*Instructions for the task*. Return verbatim the inclusive range of lines running from the line that contains "V, F = box(((sx0 + sx1) / 2, 3.06, zs" to the line that contains "z = zs * (.3 + .22". Omit every other line.
═════ Given information ═════
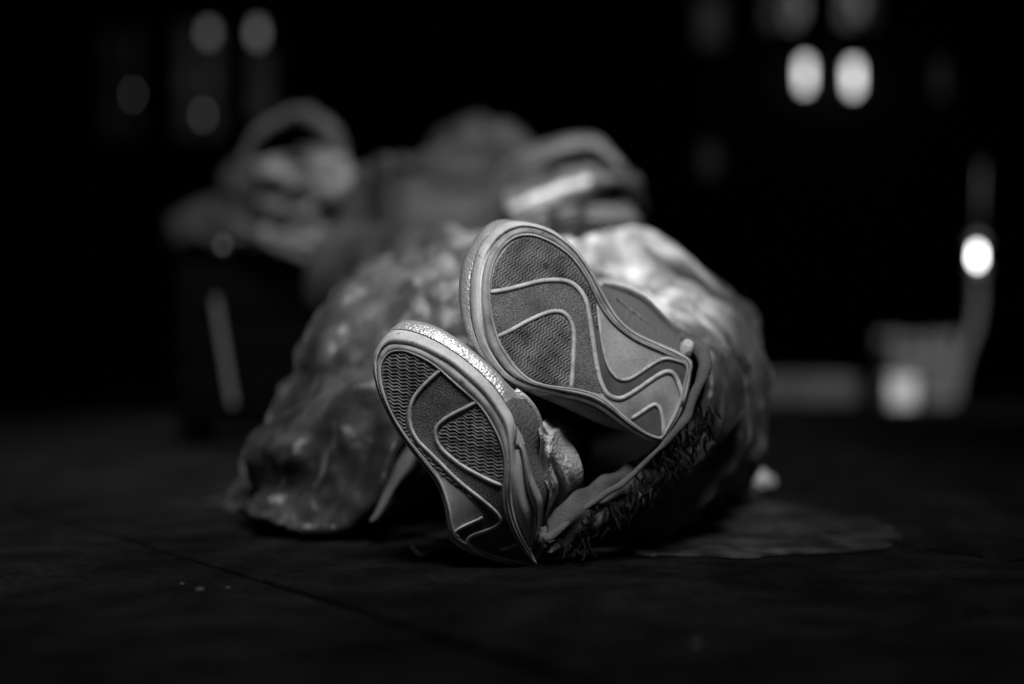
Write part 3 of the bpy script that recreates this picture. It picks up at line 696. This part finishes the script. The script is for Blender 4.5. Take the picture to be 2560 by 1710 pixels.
# right sleeve, lighter, folded across
SR = [[(1230,420,2.62),(1340,362,2.62),(1480,340,2.56),(1540,384,2.52),(1596,450,2.50),(1610,520,2.50)],
 [(1245,445,2.52),(1350,392,2.48),(1470,362,2.43),(1530,400,2.38),(1586,455,2.37),(1602,525,2.41)],
 [(1260,470,2.45),(1360,432,2.50),(1460,402,2.50),(1520,420,2.46),(1572,452,2.40),(1598,530,2.42)],
 [(1262,524,2.24),(1340,492,2.21),(1420,465,2.23),(1500,452,2.29),(1568,456,2.34),(1600,535,2.40)],
 [(1275,545,2.24),(1350,532,2.25),(1430,510,2.31),(1510,492,2.40),(1562,490,2.43),(1600,545,2.43)],
 [(1285,572,2.14),(1360,560,2.12),(1440,542,2.10),(1510,550,2.14),(1568,558,2.20),(1604,562,2.32)],
 [(1295,604,2.37),(1370,598,2.38),(1450,594,2.40),(1520,596,2.42),(1580,594,2.45),(1604,590,2.47)]]
NA, NB = 70, 70
rr = [smooth_line([tuple(W(p[0], p[1], p[2] - .17)) for p in r], NA) for r in SR]
gg = np.stack([smooth_line([rr[k][i] for k in range(7)], NB) for i in range(NA)], 1)
V = [Vector(gg[j, i]) for j in range(NB) for i in range(NA)]
F = [(j * NA + i, j * NA + i + 1, (j + 1) * NA + i + 1, (j + 1) * NA + i) for j in range(NB - 1) for i in range(NA - 1)]
V = wrinkle(V, F, [(8, .008, False)], 23)
def sub(cond):
    return [f for f in F if cond((f[0] // NA) / NB, (f[0] % NA) / NA)]
is_cuff = lambda v, u: ((v - .515 + (u - .27) * .12) / .085) ** 2 + ((u - .27) / .26) ** 2 < 1 + .35 * math.sin(u * 40) * math.cos(v * 37)
sl = obj('jacket_sleeve', V, sub(lambda v, u: not is_cuff(v, u)), M['sleeve'], jk); fix_n_cam(sl)
sm = sl.modifiers.new('thickness', 'SOLIDIFY'); sm.thickness = .015; sm.offset = -1
cf = obj('cuff', V, sub(is_cuff), M['cuff'], jk); fix_n_cam(cf)
sm = cf.modifiers.new('thickness', 'SOLIDIFY'); sm.thickness = .012; sm.offset = -1
# hood over the bowed head
def hoodfn(d):
    k = 1 + .14 * noise.noise(d * 2.3 + Vector((3, 1, 5))) + .07 * (1 - 2 * abs(noise.noise(d * 4.1))) - .03
    if d.z > .5: k += .12 * (d.z - .5)
    return k
V, F = ellipsoid(hc + Vector((0, .01, -.005)), (.124, .135, .118), 64, 44, hoodfn)
F = [f for f in F if not all((V[i] - hc).y < -.05 and (V[i] - hc).z < -.075 and abs((V[i] - hc).x) < .06 for i in f)]
hd = obj('hood', V, F, M['jacket'], per)
sm = hd.modifiers.new('thickness', 'SOLIDIFY'); sm.thickness = .012

# ------------------------------------------------------------------ blanket over the legs
RG = [
 [(750,1352,1.46),(860,1335,1.46),(960,1250,1.45),(1010,1120,1.45),(1150,950,1.46),(1350,850,1.46),(1560,770,1.46),(1745,875,1.43),(1768,940,1.40),(1725,1060,1.37),(1620,1150,1.36),(1480,1255,1.35),(1360,1345,1.345)],
 [(700,1325,1.52),(745,1180,1.56),(800,1000,1.6),(900,830,1.62),(1010,768,1.65),(1200,690,1.68),(1480,720,1.62),(1700,790,1.58),(1800,930,1.56),(1780,1080,1.55),(1725,1190,1.55),(1650,1285,1.53),(1560,1320,1.5)],
 [(690,1280,1.65),(775,1110,1.7),(850,930,1.72),(925,785,1.75),(1020,725,1.78),(1120,668,1.8),(1400,700,1.8),(1560,668,1.75),(1750,755,1.75),(1850,890,1.75),(1850,1010,1.75),(1805,1130,1.75),(1735,1255,1.76)],
 [(740,1225,1.95),(770,1080,1.98),(830,900,2.0),(920,760,2.0),(1040,720,2.0),(1160,700,2.0),(1400,720,2.0),(1560,720,1.95),(1700,780,1.95),(1790,900,1.95),(1795,1010,1.95),(1760,1120,1.95),(1715,1205,1.97)],
 [(850,1190,2.2),(870,1050,2.2),(900,900,2.2),(970,760,2.2),(1060,740,2.2),(1180,720,2.2),(1400,720,2.2),(1530,740,2.2),(1650,780,2.2),(1730,900,2.2),(1750,1010,2.2),(1750,1100,2.2),(1740,1180,2.2)]]
NU, NV = 220, 130
rows = [smooth_line([tuple(W(*p)) for p in r], NU) for r in RG]
grid = np.stack([smooth_line([rows[k][i] for k in range(len(rows))], NV) for i in range(NU)], 1)    # NV x NU x 3
V = [Vector(grid[j, i]) for j in range(NV) for i in range(NU)]
F = [(j * NU + i, j * NU + i + 1, (j + 1) * NU + i + 1, (j + 1) * NU + i) for j in range(NV - 1) for i in range(NU - 1)]
V0 = V; N_ = vnormals(V, F); V = []
for k, (p, n_) in enumerate(zip(V0, N_)):
    a_, b_ = (k % NU) / NU, (k // NU) / NV
    h = .030 * (1 - 2 * abs(noise.noise(Vector((a_ * 3.0 + 4, b_ * 7.5 + a_ * 1.5, .7))))) + .014 * (1 - 2 * abs(noise.noise(Vector((a_ * 9 + 8, b_ * 13, 3.1))))) \
        + .012 * noise.noise(p * 9 + Vector((31, 3, 5))) + .009 * (1 - 2 * abs(noise.noise(p * 16))) + .002 * (1 - 2 * abs(noise.noise(p * 42))) + .034 * noise.noise(p * 24) * max(0, 1 - a_ / .2)
    h += .010 * (1 - 2 * abs(noise.noise(Vector((a_ * 7 + .8 * noise.noise(p * 6), b_ * 26 + 1.2 * noise.noise(p * 7), 5.5))))) + .006 * (1 - 2 * abs(noise.noise(Vector((a_ * 12 + noise.noise(p * 9), b_ * 48, 2.5))))) - .016 + .016 * noise.noise(Vector((a_ * 16, b_ * 5, 9))) * max(0, abs(a_ - .5) * 2 - .3)
    V.append(p + n_ * h)
for j in range(NV):
    for i in range(NU):
        k = j * NU + i; t = min(1, .15 + j / 16); V[k] = V0[k].lerp(V[k], t)
        if V[k].z < .012: V[k].z = .012
bl = root('blanket', (.04, 1.75, 0), 'crinkled mottled blanket with dark fringed border draped over the legs', 'blanket')
bo = obj('fleece', V, F, M['blanket'], bl)
uvl = bo.data.uv_layers.new(name='cloth')
for lp in bo.data.loops:
    uvl.data[lp.index].uv = ((lp.vertex_index % NU) / (NU - 1), (lp.vertex_index // NU) / (NV - 1))
sm = bo.modifiers.new('thickness', 'SOLIDIFY'); sm.thickness = .010; sm.offset = 0
# hem roll along the near edge on the right
hp = [tuple(W(*p)) for p in ((1690,845,1.41),(1742,866,1.345),(1762,905,1.318),(1754,945,1.31),(1738,988,1.306),(1716,1035,1.302),(1690,1076,1.30),(1660,1111,1.30),(1625,1146,1.30),(1560,1205,1.30),(1480,1262,1.296),(1400,1325,1.287),(1365,1355,1.28))]
q = smooth_line(hp, 70); q = [Vector(p) + Vector((noise.noise(Vector(p) * 30), noise.noise(Vector(p) * 30 + Vector((5, 0, 0))), noise.noise(Vector(p) * 30 + Vector((0, 9, 0))))) * .004 for p in q]
V, F = tube(q, [.0060 - .0032 * min(1, max(0, (i - 22) / 20)) + .0007 * math.sin(i * .4) for i in range(70)], 12); V = wrinkle(V, F, [(70, .002, False)]); obj('hem', V, F, M['hem'], bl)
# broad border flap below the hem, hanging to the paving behind the lower heel
n_ = 60; a_ = smooth_line([tuple(W(*p)) for p in ((1715,1040,1.375),(1640,1115,1.35),(1560,1165,1.325),(1480,1205,1.31),(1410,1250,1.30),(1365,1300,1.295))], n_)
b_ = smooth_line([tuple(W(*p)) for p in ((1790,1110,1.40),(1710,1200,1.37),(1620,1275,1.34),(1530,1325,1.32),(1440,1370,1.305),(1380,1395,1.29))], n_)
V = [Vector(a_[i] * (1 - t / 14) + b_[i] * t / 14) + Vector((0, -.012 * math.sin(PI * t / 14) - .012 * noise.noise(Vector((i * .09, t * .25, 4))), .006 * noise.noise(Vector((i * .2, t * .3, 8))))) for i in range(n_) for t in range(15)]
F = [(i * 15 + t, i * 15 + t + 1, i * 15 + t + 16, i * 15 + t + 15) for i in range(n_ - 1) for t in range(14)]
o = obj('border_flap', V, F, M['flap'], bl); fix_n_cam(o); sm = o.modifiers.new('thickness', 'SOLIDIFY'); sm.thickness = .006
# second roll: the lit inner fold left of the lower shoe
a_ = smooth_line([tuple(W(*p)) for p in ((1062,1050,1.44),(1020,1110,1.44),(985,1170,1.44),(957,1232,1.45),(930,1292,1.46))], 40)
b_ = smooth_line([tuple(W(*p)) for p in ((1160,1080,1.50),(1120,1150,1.50),(1080,1210,1.50),(1030,1262,1.49),(938,1298,1.465))], 40)
V = [Vector(a_[i] * (1 - t / 12) + b_[i] * t / 12) + Vector((0, -.03 * math.sin(PI * (t / 12) ** .7) + .01 * noise.noise(Vector((i * .06, t * .4, 2))), .006 * noise.noise(Vector((i * .1, t * .4, 5))))) for i in range(40) for t in range(13)]
F = [(i * 13 + t, i * 13 + t + 1, i * 13 + t + 14, i * 13 + t + 13) for i in range(39) for t in range(12)]
o = obj('hem_fold', V, F, M['hem'], bl); fix_n_cam(o); sm = o.modifiers.new('thickness', 'SOLIDIFY'); sm.thickness = .004
# fringe
parts = []
rnd = random.Random(3)
hemw = smooth_line(hp, 200)
for k in range(150):
    t = rnd.uniform(.42, 1.0); p = Vector(hemw[int(t * 199)]) + Vector((.002 + rnd.uniform(0, .02), rnd.uniform(-.006, .03), rnd.uniform(-.02, .004)))
    ln = rnd.uniform(.010, .026); pts = [p]
    d = Vector((rnd.uniform(-.5, .9), rnd.uniform(-.5, .3), -1)).normalized()
    for s in range(6):
        d = (d + Vector((rnd.uniform(-.6, .6), rnd.uniform(-.4, .4), rnd.uniform(-.5, .2)))).normalized(); q2 = pts[-1] + d * ln / 6
        q2.z = max(q2.z, .006); pts.append(q2)
    parts.append(tube(pts, [.0012, .0015, .0016, .0016, .0014, .001, .0005], 5))
V, F = join(parts); obj('fringe', V, F, M['fringe'], bl, kind='stuff')

# ------------------------------------------------------------------ suitcase and stuffed bag at the left
sx0, sx1 = W(425, 900, 2.95).x, W(800, 900, 2.95).x
zs = W(600, 655, 2.95).z
sc = root('suitcase', ((sx0 + sx1) / 2, 3.05, 0), 'black upright suitcase with a pale slanting strip, left of the sleeper', 'suitcase')
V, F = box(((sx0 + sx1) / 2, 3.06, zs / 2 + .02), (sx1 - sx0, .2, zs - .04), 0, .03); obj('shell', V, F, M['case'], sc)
for s in (.1, .9):
    for yy in (2.99, 3.13):
        V, F = lathe((sx0 + (sx1 - sx0) * s, yy, .022), [(0, -.02), (.016, -.02), (.021, 0), (.016, .02), (0, .02)]); obj('wheel', V, F, M['case'], sc)
a = W(538, 745, 2.94); b = W(582, 1012, 2.94)
dv = (b - a); ln = dv.length; dn = dv.normalized(); sd_ = Vector((dn.z, 0, -dn.x)) * .006
V = [a - sd_, a + sd_, b + sd_, b - sd_]; V += [v + Vector((0, .008, 0)) for v in V]
obj('pale_strip', V, [(0, 1, 2, 3), (7, 6, 5, 4), (0, 4, 5, 1), (1, 5, 6, 2), (2, 6, 7, 3), (3, 7, 4, 0)], M['strip'], sc, False)
for k in range(3):
    z = zs * (.3 + .22 * k); V, F = box(((sx0 + sx1) / 2, 2.957, z), ((sx1 - sx0) * .86, .006, .012), 0, .002); obj('rib', V, F, M['case'], sc, False)

bc = W(690, 560, 3.0)
bg_ = root('stuffed_bag', (bc.x, 3.05, zs), 'bulging stuffed bag with an arched carry handle on the black suitcase', 'bag')
def lump(px, py, d, rx, ry, rz, m, name, seed, amp=.16):
    c = W(px, py, d)
    V, F = ellipsoid(c, (rx, ry, rz), 60, 40, lambda dd: 1 + amp * noise.noise(dd * 2.2 + Vector((seed, seed, 0))) + amp * .6 * (.5 - abs(noise.noise(dd * 3.8 + Vector((0, seed, 0))))))
    return obj(name, V, F, M[m], bg_)
lump(660, 575, 3.08, .20, .12, .085, 'bagdark', 'bag_body', 1.0, .12)
lump(775, 478, 2.98, .122, .10, .078, 'bag', 'top_bundle', 2.7, .3)
lump(545, 590, 3.05, .11, .09, .07, 'bagdark', 'end_pocket', 5.1)
lump(620, 480, 3.05, .06, .07, .08, 'bagdark', 'side_fold', 6.3)
lump(790, 600, 2.96, .085, .06, .045, 'bag', 'front_pocket', 8.2, .2)
lump(660, 600, 2.96, .055, .05, .03, 'bag', 'front_pocket', 9.9, .25)
lump(880, 672, 2.90, .045, .05, .03, 'bag', 'front_pocket', 12.9, .25)
q = smooth_line([tuple(W(*p)) for p in ((605,410,3.0),(625,360,3.0),(680,308,3.0),(745,285,3.0),(800,308,3.0),(838,370,3.0),(850,440,3.0))], 50)
V, F = tube(q, [.008 + .015 * (i / 49) for i in range(50)], 14); V = wrinkle(V, F, [(22, .010, False), (45, .004, True)]); obj('handle', V, F, M['web'], bg_)
q = smooth_line([tuple(W(*p)) for p in ((600,560,2.93),(680,610,2.90),(780,650,2.88),(870,690,2.86))], 30)
V, F = tube(q, .012, 10); obj('strap', V, F, M['web'], bg_)
V, F = ellipsoid(W(555, 618, 2.93), (.010, .006, .010), 16, 10); obj('buckle', V, F, M['buckle'], bg_)

# ------------------------------------------------------------------ small things on the ground
c = W(1885, 1216, 1.95); c.z = .018
V, F = ellipsoid(c, (.026, .02, .015), 30, 20, lambda d: 1 + .3 * noise.noise(d * 2.4) + .12 * (1 - 2 * abs(noise.noise(d * 5))))
obj('crumpled_paper', V, F, M['paper'], None, base=(c.x, c.y, 0), label='small pale crumpled paper lying right of the blanket', cat='litter')
rnd = random.Random(5)
crumbs = ((500, 1478, .0026, 'tiny pale crumb of grit on the paving at lower left, largest of three'), (455, 1462, .0016, 'tiny pale speck of grit left of the largest crumb'),
          (570, 1472, .0015, 'tiny pale speck of grit right of the largest crumb'), (1740, 1615, .0028, 'lone blurred pale crumb of grit on the near paving at lower right'))
for k, (px, py, r, lb) in enumerate(crumbs):
    d = ground_d(py); c = W(px, py, d)
    V, F = ellipsoid((c.x, c.y, r * .5), (r * 1.5, r, r * .7), 10, 8, lambda q: 1 + .3 * noise.noise(q * 2 + Vector((k, 0, 0))))
    obj('grit_crumb', V, F, M['grit'], None, base=(c.x, c.y, 0), label=lb, cat='grit', group='pale grit crumbs on the paving')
═════
*Solution to this task*.
V, F = box(((sx0 + sx1) / 2, 3.06, zs / 2 + .02), (sx1 - sx0, .2, zs - .04), 0, .03); obj('shell', V, F, M['case'], sc)
for s in (.1, .9):
    for yy in (2.99, 3.13):
        V, F = lathe((sx0 + (sx1 - sx0) * s, yy, .022), [(0, -.02), (.016, -.02), (.021, 0), (.016, .02), (0, .02)]); obj('wheel', V, F, M['case'], sc)
a = W(538, 745, 2.94); b = W(582, 1012, 2.94)
dv = (b - a); ln = dv.length; dn = dv.normalized(); sd_ = Vector((dn.z, 0, -dn.x)) * .006
V = [a - sd_, a + sd_, b + sd_, b - sd_]; V += [v + Vector((0, .008, 0)) for v in V]
obj('pale_strip', V, [(0, 1, 2, 3), (7, 6, 5, 4), (0, 4, 5, 1), (1, 5, 6, 2), (2, 6, 7, 3), (3, 7, 4, 0)], M['strip'], sc, False)
for k in range(3):
    z = zs * (.3 + .22 * k); V, F = box(((sx0 + sx1) / 2, 2.957, z), ((sx1 - sx0) * .86, .006, .012), 0, .002); obj('rib', V, F, M['case'], sc, False)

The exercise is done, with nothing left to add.